Le spécialiste français des navires militaires acquiert un équipement en 3D pour faciliter la conception des sous-marins et leur présentation virtuelle aux clients
Les salles de réalité virtuelles se multiplient en France. Après les entreprises du secteur aérospatial, automobile, pétrolier, nucléaire, mais aussi de la maroquinerie de luxe, c’est au tour du monde naval militaire de succomber aux charmes des images en 3D !
Ou de re-succomber devrait-on plutôt dire : la DCNS (regroupement des activités navales de Thalès et de l’ex-DCN – la Direction des Chantiers Navals de la DGA, la Délégation Générale pour l’Armement) vient en effet de se doter d’une troisième installation de réalité virtuelle, cette fois à Cherbourg. Les deux premiers équipements (un reality center doté d’un écran hémicylindrique de sept mètres sur trois et une salle de travail avec un écran de deux mètres et demi sur deux) avaient été fournis fin 2005 aux bureaux de Lorient par la société belge Barco.
La salle de travail de Cherbourg est destinée au chantier des nouveaux SNA (sous-marins nucléaires d’attaque) de la classe Barracuda, dont six exemplaires ont été commandés par la Marine Nationale (livraisons prévues entre 2016 et 2027). Cette salle a été mise en place il y a quelques semaines par l’entreprise bordelaise Immersion, spécialisée dans la réalité virtuelle industrielle (20 personnes, 5,5 millions d’euros de chiffre d’affaires attendus sur juillet 2008-juin 2009 selon les données communiquées par cette société).

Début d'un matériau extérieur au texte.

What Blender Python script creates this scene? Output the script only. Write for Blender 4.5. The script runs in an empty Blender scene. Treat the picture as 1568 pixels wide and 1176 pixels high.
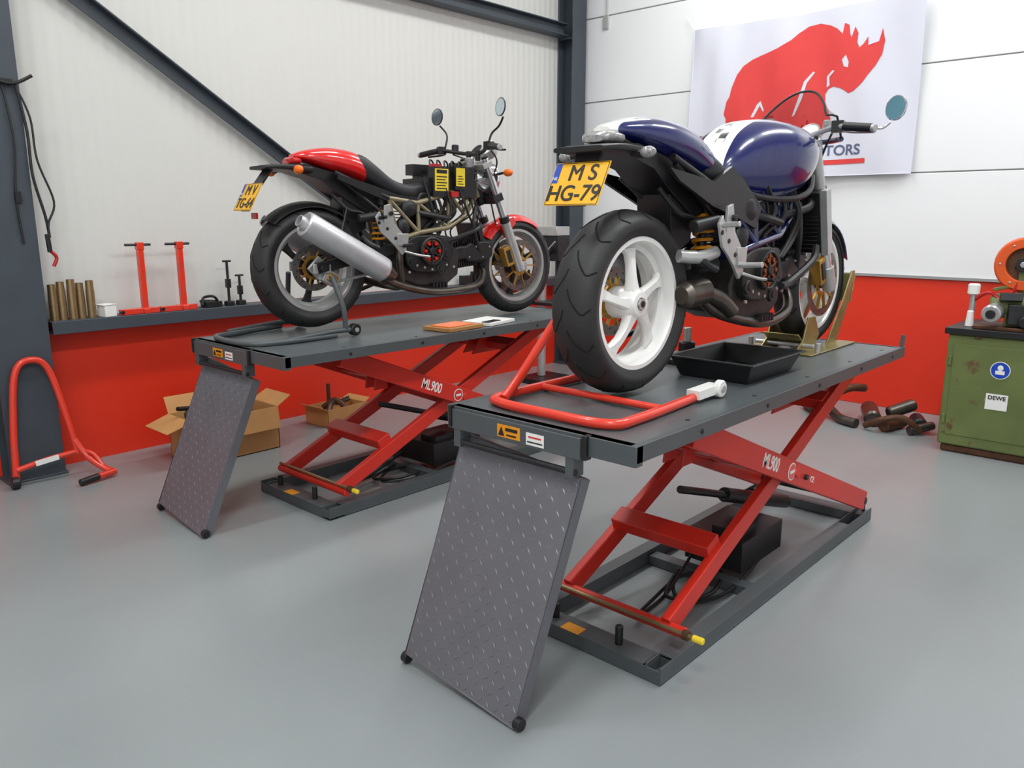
import bpy, bmesh, math, random
from math import sin, cos, pi, radians, sqrt
from mathutils import Vector, Matrix, Euler
random.seed(4)
S = bpy.context.scene
S.view_settings.view_transform = 'Standard'
S.view_settings.look = 'None'
S.view_settings.exposure = 0.0

# ---------------------------------------------------------------- materials
def lin(c):
    return tuple(((v/255)/12.92 if v/255 <= .04045 else (((v/255)+.055)/1.055)**2.4) for v in c)

def mat(name, col, rough=.5, metal=0., var=.08, scale=9., bump=0., bscale=60., coat=0., trans=0., alpha=1., emit=0.):
    m = bpy.data.materials.new(name); m.use_nodes = True
    nt = m.node_tree; b = nt.nodes['Principled BSDF']
    c = lin(col)
    b.inputs['Roughness'].default_value = rough
    b.inputs['Metallic'].default_value = metal
    b.inputs['Coat Weight'].default_value = coat
    b.inputs['Coat Roughness'].default_value = .06
    b.inputs['Transmission Weight'].default_value = trans
    b.inputs['Alpha'].default_value = alpha
    tc = nt.nodes.new('ShaderNodeTexCoord')
    n = nt.nodes.new('ShaderNodeTexNoise'); n.inputs['Scale'].default_value = scale; n.inputs['Detail'].default_value = 4
    nt.links.new(tc.outputs['Object'], n.inputs['Vector'])
    r = nt.nodes.new('ShaderNodeValToRGB')
    r.color_ramp.elements[0].position = .3; r.color_ramp.elements[1].position = .7
    r.color_ramp.elements[0].color = (*[max(0, v*(1-var)) for v in c], 1)
    r.color_ramp.elements[1].color = (*[min(1, v*(1+var)) for v in c], 1)
    nt.links.new(n.outputs['Fac'], r.inputs['Fac']); nt.links.new(r.outputs['Color'], b.inputs['Base Color'])
    if bump > 0:
        n2 = nt.nodes.new('ShaderNodeTexNoise'); n2.inputs['Scale'].default_value = bscale
        nt.links.new(tc.outputs['Object'], n2.inputs['Vector'])
        bp = nt.nodes.new('ShaderNodeBump'); bp.inputs['Strength'].default_value = bump; bp.inputs['Distance'].default_value = .01
        nt.links.new(n2.outputs['Fac'], bp.inputs['Height']); nt.links.new(bp.outputs['Normal'], b.inputs['Normal'])
    if emit > 0:
        b.inputs['Emission Color'].default_value = (1, .98, .94, 1); b.inputs['Emission Strength'].default_value = emit
    return m

def stripe_mat(name, base, stripe, half=.055, chk=None):
    m = mat(name, base, .25, 0, .05, coat=1.)
    nt = m.node_tree; b = nt.nodes['Principled BSDF']
    src = b.inputs['Base Color'].links[0].from_socket
    tc = nt.nodes.new('ShaderNodeTexCoord'); sx = nt.nodes.new('ShaderNodeSeparateXYZ')
    nt.links.new(tc.outputs['Object'], sx.inputs[0])
    def math_(op, a, bval=None):
        n = nt.nodes.new('ShaderNodeMath'); n.operation = op
        nt.links.new(a, n.inputs[0])
        if bval is not None:
            if hasattr(bval, 'is_linked'): nt.links.new(bval, n.inputs[1])
            else: n.inputs[1].default_value = bval
        return n.outputs[0]
    ab = math_('ABSOLUTE', sx.outputs['Y'])
    lt = math_('LESS_THAN', ab, half)
    mx = nt.nodes.new('ShaderNodeMix'); mx.data_type = 'RGBA'
    nt.links.new(lt, mx.inputs['Factor'])
    nt.links.new(src, mx.inputs['A']); mx.inputs['B'].default_value = (*lin(stripe), 1)
    out = mx.outputs['Result']
    if chk:
        cb = nt.nodes.new('ShaderNodeCombineXYZ'); nt.links.new(sx.outputs['X'], cb.inputs[0]); nt.links.new(sx.outputs['Y'], cb.inputs[1])
        cb.inputs[2].default_value = .005
        ck = nt.nodes.new('ShaderNodeTexChecker'); ck.inputs['Scale'].default_value = 1/.032
        nt.links.new(cb.outputs[0], ck.inputs['Vector'])
        f1 = math_('GREATER_THAN', sx.outputs['X'], chk[0]); f2 = math_('LESS_THAN', sx.outputs['X'], chk[1])
        f = math_('MULTIPLY', math_('MULTIPLY', f1, f2), math_('MULTIPLY', math_('LESS_THAN', ab, .034), ck.outputs['Fac']))
        m2 = nt.nodes.new('ShaderNodeMix'); m2.data_type = 'RGBA'; nt.links.new(f, m2.inputs['Factor'])
        nt.links.new(out, m2.inputs['A']); m2.inputs['B'].default_value = (.01, .01, .012, 1); out = m2.outputs['Result']
    nt.links.new(out, b.inputs['Base Color'])
    return m

def worn(m, col, lo, hi, scale=7):
    nt = m.node_tree; b = nt.nodes['Principled BSDF']; src = b.inputs['Base Color'].links[0].from_socket
    tc = nt.nodes.new('ShaderNodeTexCoord'); n = nt.nodes.new('ShaderNodeTexNoise'); n.inputs['Scale'].default_value = scale; n.inputs['Detail'].default_value = 8; n.inputs['Roughness'].default_value = .7
    nt.links.new(tc.outputs['Object'], n.inputs['Vector'])
    r = nt.nodes.new('ShaderNodeMapRange'); r.inputs['From Min'].default_value = lo; r.inputs['From Max'].default_value = hi
    nt.links.new(n.outputs['Fac'], r.inputs['Value'])
    mx = nt.nodes.new('ShaderNodeMix'); mx.data_type = 'RGBA'; nt.links.new(r.outputs['Result'], mx.inputs['Factor'])
    nt.links.new(src, mx.inputs['A']); mx.inputs['B'].default_value = (*lin(col), 1); nt.links.new(mx.outputs['Result'], b.inputs['Base Color'])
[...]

Un savant assemblage de compétences
Elle est constituée d’un écran de deux mètres et demi sur deux, qui reçoit les images de deux projecteurs de la marque norvégienne Projectiondesign ; ce flux provient lui-même d’un cluster de calculateurs graphiques HP munis de cartes graphiques nVidia Quadro. Les images sont le résultat d’un traitement informatique où interviennent successivement le logiciel de CAO (Conception Assistée par Ordinateur) utilisé par DCNS, un logiciel de 3D “brute” (Techviz) et un logiciel de réalité virtuelle (Virtools de Dassault Systèmes).
Enfin, un système de “tracking” fourni par la société allemande ART permet d’interagir avec la maquette virtuelle. “Des caméras situées autour de l’écran permettent de repérer dans l’espace la tête de l’opérateur, qui est équipé de lunettes 3D et d’un joystick”, détaille Christophe Chartier, patron d’Immersion. “L’opérateur peut ainsi dépl[1] acer un meuble ou ouvrir une porte.”

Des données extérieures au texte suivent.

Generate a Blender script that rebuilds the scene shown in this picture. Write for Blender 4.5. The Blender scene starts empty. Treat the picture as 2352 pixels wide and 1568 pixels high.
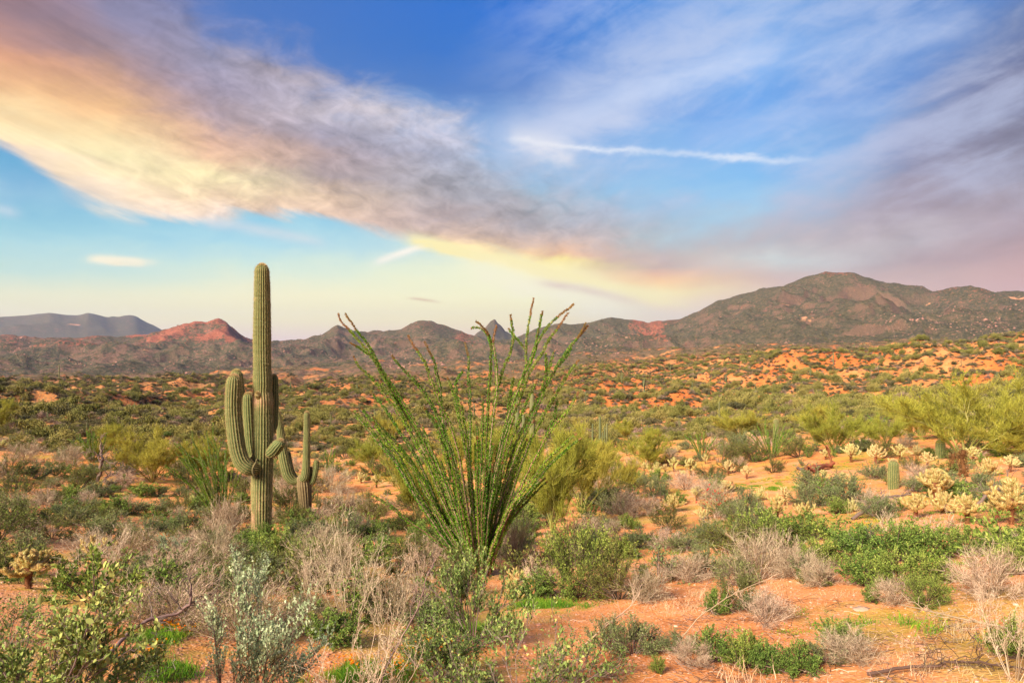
import bpy, math, random
import numpy as np
from mathutils import Vector
random.seed(7)
RNG = np.random.default_rng(11)
SC = bpy.context.scene
COL = SC.collection
# photograph measuring frame: 2352 x 1568, 24 mm lens => focal length 1568 units
FU, CU, CV = 1568.0, 1176.0, 784.0

# ------------------------------------------------------------------ camera, sky, sun, exposure
cam_d = bpy.data.cameras.new('camera'); cam = bpy.data.objects.new('camera', cam_d); COL.objects.link(cam)
cam_d.lens = 24; cam_d.sensor_width = 36; cam_d.clip_start = 0.05; cam_d.clip_end = 30000
cam.location = (0, 0, 0); cam.rotation_euler = (math.radians(90), 0, 0)
SC.camera = cam
SC.render.engine = 'CYCLES'
SC.view_settings.view_transform = 'Standard'; SC.view_settings.look = 'None'
SC.view_settings.gamma = 1.0; SC.view_settings.exposure = 1.36
SC.view_settings.use_curve_mapping = False
cy = SC.cycles
cy.use_denoising = True; cy.max_bounces = 6; cy.diffuse_bounces = 3; cy.glossy_bounces = 2
cy.transmission_bounces = 3; cy.transparent_max_bounces = 6; cy.volume_bounces = 0
cy.use_adaptive_sampling = True; cy.adaptive_threshold = 0.02
try: cy.denoiser = 'OPENIMAGEDENOISE'
except Exception: pass
SC.render.film_transparent = False

SUN_EL, SUN_AZ = math.radians(33), math.radians(-138)      # azimuth measured from +Y towards +X: behind the camera, from the left
sun_d = bpy.data.lights.new('sun', 'SUN'); sun = bpy.data.objects.new('sun', sun_d); COL.objects.link(sun)
sun_d.energy = 4.6; sun_d.angle = math.radians(24); sun_d.color = (1.0, 0.85, 0.67)
sdir = Vector((math.sin(SUN_AZ)*math.cos(SUN_EL), math.cos(SUN_AZ)*math.cos(SUN_EL), math.sin(SUN_EL)))
sun.rotation_euler = sdir.to_track_quat('Z', 'Y').to_euler()
sun.location = (0, 0, 60)

def lin(c):
    return tuple(((x/255)/12.92 if x/255 <= 0.04045 else ((x/255+0.055)/1.055)**2.4) for x in c)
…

Permettre aux clients de mieux appréhender le résultat final
Le tout se pilote à l’aide d’une simple tablette tactile. Et coûte… “Entre 100 000 et 500 000 euros”, se contente de répondre Christophe Chartier. Chez DCNS, ces salles de réalité virtuelle sont utilisées essentiellement pour la validation de la conception des navires et pour la présentation aux clients de l’aménagement des vaisseaux. “Au niveau de la conception, la réalité virtuelle nous aide à détecter très en amont les problèmes que soulève l’intégration de systèmes complexes dans un navire armé”, poursuit Yves Le Thérisien. “Par exemple, le mauvais positionnement de consoles électriques, de plans de travail, ou encore des interférences physiques entre des équipements et des tuyaux.”
La réalité virtuelle permet de simuler pratiquement n’importe quelle pièce du navire : aussi bien le PCNO (Poste central de Navigation Opération) que la passerelle. Dans ce dernier cas, les concepteurs du navire peuvent s’assurer que le commandant verra tout son sous-marin, y compris les côtés, depuis le sommet du kiosque.

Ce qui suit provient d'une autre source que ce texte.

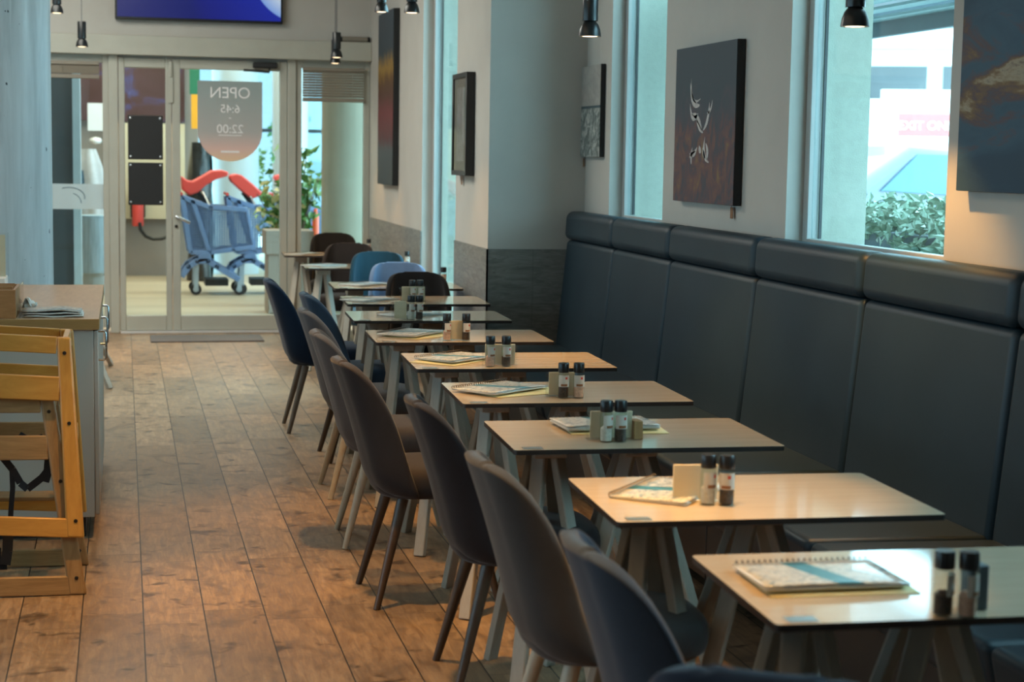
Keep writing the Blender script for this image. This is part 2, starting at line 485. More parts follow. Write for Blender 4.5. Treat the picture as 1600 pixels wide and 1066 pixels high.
M['leaf_l'] = leaf_mat('light_green_leaf', (0.12, 0.20, 0.03), (0.26, 0.34, 0.07))
M['facade'] = plain('pale_facade_render', (0.13, 0.135, 0.14), 0.9, 0.06, 0.6)
M['leaf_y'] = leaf_mat('variegated_leaf', (0.55, 0.48, 0.16), (0.70, 0.64, 0.34))
M['hedge'] = leaf_mat('hedge_leaf', (0.16, 0.25, 0.17), (0.32, 0.40, 0.30))
M['stem'] = plain('woody_stem', (0.12, 0.08, 0.05), 0.8, 0.2, 20)
M['pedestal'] = plain('grey_brown_pedestal', (0.38, 0.28, 0.22), 0.5, 0.04, 3)
M['planterdark'] = plain('dark_planter', (0.07, 0.10, 0.12), 0.6, 0.08, 6)
M['awning'] = plain('awning_slats', (0.24, 0.34, 0.36), 0.6, 0.05, 4)
M['brownposter'] = None
mt, nt, b = new_mat('dark_brown_poster')
S(b, rough=0.4)
f = noise(nt, coords(nt, 'Object', (1, 1, 1.2)), 2.2, 5, 0.6, 0.7)
nt.links.new(ramp(nt, f, [(0.3, (0.055, 0.018, 0.012)), (0.55, (0.075, 0.03, 0.03)), (0.66, (0.07, 0.06, 0.16)), (0.72, (0.14, 0.12, 0.28)), (0.8, (0.2, 0.03, 0.03))]), b.inputs['Base Color'])
M['brownposter'] = mt
M['creamwall'] = plain('cream_hall_wall', (0.62, 0.52, 0.36), 0.7, 0.05, 2)
M['taupewall'] = plain('taupe_hall_wall', (0.26, 0.22, 0.19), 0.7, 0.08, 2)
M['darkwall'] = plain('slate_panel', (0.035, 0.05, 0.06), 0.6, 0.06, 3)
M['beigecol'] = plain('beige_plastered_column', (0.40, 0.35, 0.26), 0.8, 0.05, 3)
M['palecol'] = plain('pale_blue_column', (0.46, 0.53, 0.56), 0.5, 0.04, 3)
M['green'] = plain('green_banner', (0.01, 0.13, 0.06), 0.5, 0.1, 4)
M['orange'] = plain('orange_banner', (0.75, 0.33, 0.01), 0.5, 0.06, 4)
M['redorange'] = plain('red_orange_plastic', (0.72, 0.10, 0.03), 0.4, 0.06, 4)
M['blackfoil'] = plain('black_foil', (0.018, 0.018, 0.017), 0.25, 0.5, 14, 0.6)
M['coat'] = plain('pale_grey_cloth', (0.45, 0.46, 0.48), 0.9, 0.2, 4, 0.3)
M['bluecloth'] = plain('pale_blue_cloth', (0.34, 0.46, 0.55), 0.9, 0.2, 7, 0.3, stretch=(6, 6, 0.6))
M['hose'] = plain('black_hose', (0.012, 0.012, 0.012), 0.4, 0.1, 10)
M['skin_dark'] = plain('dark_blue_cloth', (0.03, 0.07, 0.10), 0.9, 0.1, 6)
# frosted / translucent films
def film(name, color, clear):
    """thin printed film: lets light shine through diffusely and a little directly"""
    mt = bpy.data.materials.new(name)
    mt.use_nodes = True
    nt = mt.node_tree
    nt.nodes.clear()
    out = nt.nodes.new('ShaderNodeOutputMaterial')
    tl = nt.nodes.new('ShaderNodeBsdfTranslucent')
    df = nt.nodes.new('ShaderNodeBsdfDiffuse')
    tr = nt.nodes.new('ShaderNodeBsdfTransparent')
    if isinstance(color, list):
        v = coords(nt, 'Object')
        sp = nt.nodes.new('ShaderNodeSeparateXYZ'); nt.links.new(v, sp.inputs[0])
        n = noise(nt, v, 3, 2)
        z = math_(nt, 'ADD', sp.outputs[2], math_(nt, 'MULTIPLY', n, 0.04))
        c = ramp(nt, math_(nt, 'SUBTRACT', z, 1.4), color)
        nt.links.new(c, tl.inputs['Color']); nt.links.new(c, df.inputs['Color'])
    else:
        tl.inputs['Color'].default_value = (*color, 1)
        df.inputs['Color'].default_value = (*color, 1)
    m1 = nt.nodes.new('ShaderNodeMixShader'); m1.inputs[0].default_value = 0.5
    m2 = nt.nodes.new('ShaderNodeMixShader'); m2.inputs[0].default_value = clear
    nt.links.new(tl.outputs[0], m1.inputs[1]); nt.links.new(df.outputs[0], m1.inputs[2])
    nt.links.new(m1.outputs[0], m2.inputs[1]); nt.links.new(tr.outputs[0], m2.inputs[2])
    nt.links.new(m2.outputs[0], out.inputs['Surface'])
    return mt
M['frost'] = film('frosted_film', (0.66, 0.74, 0.78), 0.35)
M['sticker'] = film('translucent_grey_sticker', [(0.08, (0.86, 0.68, 0.48)), (0.22, (0.80, 0.60, 0.56)), (0.36, (0.58, 0.55, 0.54)), (0.75, (0.46, 0.50, 0.50))], 0.03)
M['scribble'] = plain('grey_scribble', (0.10, 0.14, 0.17), 0.6, 0.1, 10)
M['ghosttext'] = plain('pale_lettering', (0.86, 0.84, 0.84), 0.6, 0.03, 10)
def bulb(name, st):
    mt, nt, b = new_mat(name)
    S(b, color=(0.9, 0.8, 0.6), emit=(1.0, 0.72, 0.42), es=st)
    return mt
M['bulb'] = bulb('warm_lamp_face', 2.2)
M['wisp'] = plain('white_brushwork', (0.50, 0.47, 0.45), 0.6, 0.3, 30)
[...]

Plongés dans un univers virtuel, les clients ou futurs clients peuvent mieux s’approprier leur futur navire, voire juger de ses capacités. “Le cahier des charges des nouvelles frégates européennes multi-missions Fremm prévoit que, sur ces navires, les manoeuvres d’amarrage puissent se faire avec seulement sept personnes, contre onze sur les anciennes générations de frégate”, explique Yves Le Thérisien. “La réalité virtuelle nous a permis de simuler ces manoeuvres.”
Un moyen d’optimiser le gestion des projets
Les gains de temps sont aussi nombreux au moment des revues collaboratives pour faire le point sur l’avancement des projets. “Ces séances de travail, qui rassemblent des professionnels d’univers variés, sont beaucoup plus efficaces lorsqu’elles se déroulent dans une salle de réalité virtuelle”, constate Yves Le Thérisien. “Les personnes se comprennent mieux autour d’une maquette en 3D qu’autour d’un plan.”
Des travaux sont également en cours pour valider l’utilisation des salles de réalité virtuelle lors de l’assemblage et de la maintenance des vaisseaux. Au total, DCNS estime qu’une salle de réalité virtuelle s’amortit en deux ans.